Delivery Area & Oversize Fees
Delivery area surcharges (which penalize remote or less-accessible ZIP codes) and oversize charges are also climbing – in many cases higher than the 5.9% headline rate. These fees stack on top of base rates, meaning the effective cost increase for shippers can be larger than the average GRI. [Parcel Industry]
The result? A headline increase that sounds manageable – “only 5.9%!” – can translate into 8–12% or more in real invoice impact, especially for retailers with heavy residential, oversize, or remote-zone volume. [Zero Down Supply Chain Solutions]
Structural Rule Changes Are Slipping Into Your Bill
Beyond higher fees, both FedEx and UPS are adjusting how they assess charges on your packages:
Dimensional (DIM) Weight Rounding
Late in 2025, carriers began rounding up every fractional inch when calculating DIM weight. That seemingly tiny rule means more packages hit higher billable weights – and thus higher charges – even if their actual weight hasn’t changed.
New Cubic Volume Fee Triggers
FedEx is updating its surcharge assessment criteria to include a cubic volume threshold, which can trigger additional handling and oversize charges on larger boxes that previously might have escaped such fees. [FedEx]
These structural tweaks are subtle but impactful – they shift cost risk toward shippers without changing your contractual rate.
“When contracts lag behind rate hikes, costs rise quietly—and fast. Timing isn’t optional.”
Peak Season & Contract Timing: You’re on the Clock
Many businesses renew carrier contracts annually or every few years. If your renewal window falls after these rate changes take effect, your baseline costs will be locked in at the new, higher pricing.
For example:
- UPS’s increases went live before FedEx’s, meaning many businesses are already seeing higher baseline shipping costs reflected in invoices.
- FedEx’s rate changes and rule adjustments roll out early in January, meaning there’s a short planning window to analyze and negotiate before they take full effect. [FedEx]
Without proactive analysis, many shippers simply accept these costs and renew contracts at higher rates.
What Leaders Should Do Now
You cannot manage what you do not measure, especially when headline rate increases obscure real cost drivers.
Here are key proactive steps:
Analyze Actual Invoice Impact
Don’t assume a 5.9% increase. Use invoice-level analysis to quantify:
- How much of your spend is base rate vs. surcharges?
- How much will new volumetric and cubic rules increase charges?
- Where does your residential and remote-zone exposure skew your costs?
Negotiate Before Changes Stick
Rate tables are one thing – negotiated invoice impact is another. Early negotiation, informed by actual invoiced data, strengthens your position.
Identify Cost Recovery Opportunities
Tools, including audit and optimization platforms, help identify billing errors and capture refunds that offset carrier-driven cost hikes.
Align Contract Renewals Strategically
Timing matters. Locking in a new contract post-rate increases without analysis means locking in higher costs.

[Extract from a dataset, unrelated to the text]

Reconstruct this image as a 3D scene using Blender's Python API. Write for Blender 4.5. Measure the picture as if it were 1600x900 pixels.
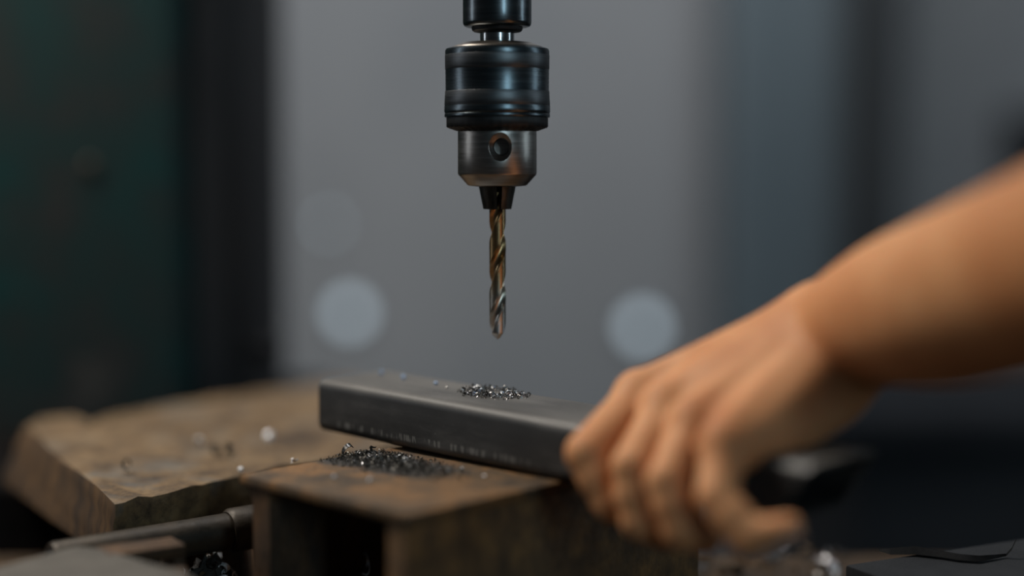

Alleon Group’s supply chain and logistics analytics expertise helps companies quantify real shipping cost increases and negotiate smarter contracts based on impact, not just table rates.
Conclusion: The 5.9% Rate Hike Isn’t the Full Story
Headline rates are easy to quote – true shipping cost increases are complex. They depend on your specific service mix, surcharge exposure, package dimensions, and contract terms.
The carriers have shifted not just the price, but also the rules of the game. And many shippers are still treating rate hikes as a line item to accept rather than a line item to manage.
If you’re wondering “what’s my real cost increase?”, that’s exactly the question logistics leaders should be asking right now, before the new rates and structural changes become the baseline for your next renewal.